Après avoir
obtenu son bac, ma sœur bien-aimée quitta la maison pour faire ses études à
Paris. Encore plongée dans l’égoïsme de l’enfance, je ne voyais que mon
désarroi devant la sensation de manque qui m’enveloppa rapidement telle une
brume opaque et tenace. Malgré mes 11
ans je n’étais pas capable d’intégrer l’idée simple qu’elle devait faire sa vie,
ce qui impliquait un déménagement vers la capitale. Je n’avais même pas pensé
au fait que la chambre que je partageais avec elle, deviendrait ma chambre, mon
domaine privé, et que ma qualité de vie s’en trouverait ainsi améliorée.
Finies les
glissades sous le meuble qui longeait le lit suite aux
coups de pieds intempestifs de ma sœur pendant la nuit. En même temps je
commençais ma sixième à l'annexe internationale de St Maur. Mi-
surdouée, mi- attardée, je n’avais pas beaucoup d’amies et la mélancolie
m'envahissait jour après jour comme si elle seule donnait une réponse à la
solitude générée par l’absence de ma sœur. Ce premier départ en prédisait
d’autres, quand elle se maria et plus tard, quand elle partit vivre en Israël
avec sa famille. Je les vécus tous comme une punition inéluctable.
En 1969, je commençai
à écrire. Assise sur mon lit, entourée de mes bibelots, mes livres et mes magazines
préférés, je me livrais à des réflexions interminables en prose ou en vers. Un
an après le départ de ma sœur, à la rentrée scolaire de 1968, je rencontrai
deux jeunes personnes venues de la capitale. Tels des anges descendus du ciel,
elle et lui partagèrent mon chemin pour de longues années. Tous deux réussirent par leur amour et amitié intangibles à
colorer mon existence de toutes les couleurs du bonheur et à me faire passer le
cap de l’adolescence avec facilité.
Aimée,
certes, par ma famille et mes amis, j’étais aussi une enfant prise en otage par
des parents au caractère instable; ils passaient rapidement de la bonne humeur
au désespoir, me laissant impuissante devant un gouffre innommable, celui de
leur manque et de leur douleur.
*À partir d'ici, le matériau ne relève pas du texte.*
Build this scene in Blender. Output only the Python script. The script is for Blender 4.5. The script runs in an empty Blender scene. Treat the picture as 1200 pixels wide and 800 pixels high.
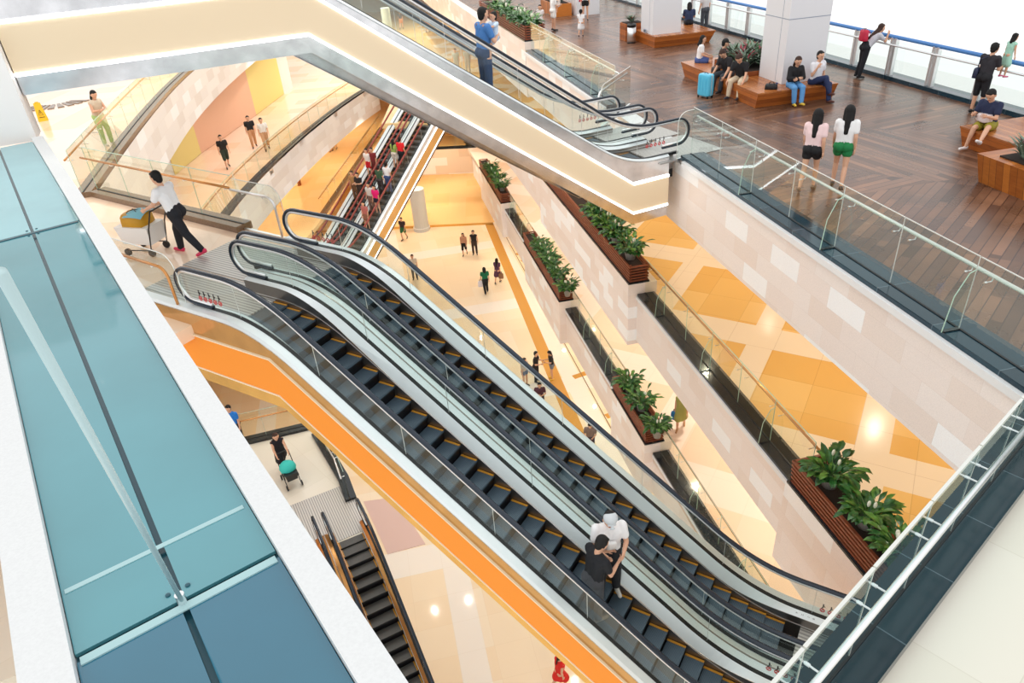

Cet abîme n’était pas le mien mais je glissais
dedans quand même, ma sœur n’étant plus là pour le démentir et tenter de le
dissimuler en m’emmenant dans les étages pour jouer ou déclamer des pièces de
Courteline. « Ce sont leurs histoires », disait-elle, mais,
inconsciemment, elle mentait : C’était également notre histoire, et quand
ma sœur ne fut plus là pour me protéger du passé, je restai démunie.
Un cousin
d’Amérique nous avait rendu visite et m’avait apporté un magnétophone. J’avais
environ 12 ans. Je passais des heures entières dans ma chambre à jouer avec cet
appareil, prétendant être journaliste ou écrivaine sur un plateau de
télévision. J’y parlais de mes poèmes que j’enregistrais en parallèle. Je ne les faisais entendre par
personne et ne les montrais à personne. Il fallut attendre la visite de
Monsieur Paquet, un des représentants de la fabrique de mes parents. Il dormait
chez nous, parfois, et nous avions tous à la maison beaucoup d’affection pour
lui. Un jour, je lui montrai quelques poèmes et il les lus avec beaucoup
d’attention. Il m’encouragea à persévérer.
En 1972 je
fis un voyage de deux mois à New-York et revint grandie
sous toutes les formes. J’avais rencontré beaucoup de gens, surtout des
étudiants et des artistes avec qui je pouvais partager mon immense goût pour la
littérature, l’écriture, le cinéma et la musique. Je rentrais chez moi armée
d’une grande affiche qui disait : « War, it’s a dying
business ». Elle trôna longtemps à la tête de mon lit. Un poster de Bob
Dylan se trouvait au-dessus de ma table de travail. Celle-ci comportait un
tiroir secret. Il fallait pour le découvrir, tourner la table d’une certaine façon.
Curieusement, il ne me vint jamais à l’esprit d’y dissimuler quelque chose,
comme une lettre ou un billet. J’exposais bien au contraire mes écrits sur le
mur de la chambre, au vu et au su de tous.